FBI To Be Honored For Work In D.C. Subway Bomb Plot
WASHINGTON (AP) -- The FBI is being honored this week for a sting operation that led to the arrest and conviction of a Pakistani-born computer technician who joined what he thought was an al-Qaeda plot to bomb the Washington Metro transit system and who was believed to have been influenced by the radical cleric Anwar al-Awlaki.
The Anti-Defamation League plans an award ceremony Tuesday to honor the FBI agents who investigated Farooque Ahmed, who was charged last year and was sentenced to 23 years in prison after pleading guilty in April. The ADL's second annual Shield Awards honor law enforcement agencies for hate crime and terrorism investigations.
Authorities say Ahmed scouted out several northern Virginia Metro stations, even taking video of the locations, and brainstormed methods for killing as many people as possible. The people Ahmed thought were al-Qaeda operatives were actually undercover law enforcement, and the fictional subway bomb plot itself was monitored over months by the FBI, who staged meetings at local hotels with cameras rolling.
Authorities seized firearms from Ahmed's home as well as a CD recording of a lecture from al-Awlaki, a U.S. born-cleric killed last week by a drone strike in Yemen, and a pamphlet labeled "What does Islam say about terrorism?" His attorney argued that Ahmed was living in a "fantasy world" and was motivated by exposure to radical Islamic rhetoric and by misplaced trust in someone he thought was an associate.
James McJunkin, assistant director in charge of the FBI's Washington field office, plans to accept the award on behalf of his office.
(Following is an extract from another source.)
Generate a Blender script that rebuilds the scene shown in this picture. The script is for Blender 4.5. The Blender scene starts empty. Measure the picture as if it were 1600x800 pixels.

He said in a statement that he appreciated the award, and that investigations like the Metro bomb plot were complex.
"As a result of this investigation we resolved a potential threat which could have had devastating and long lasting effects on our national transportation systems," McJunkin said.
Other officials being honored Tuesday include Baltimore police and prosecutors who investigated and prosecuted a racially-motivated attack on an elderly black fisherman in 2009; Virginia Beach authorities who thwarted a plot to attack a high school on the 10th anniversary of the Columbine High School massacre; and a federal immigration agent who arrested an Argentinian police official accused of committing war crimes.
The ADL is a non-profit organization that fights anti-Semitism and other forms of prejudice. It also holds training sessions for law enforcement officials on recognizing extremist threats.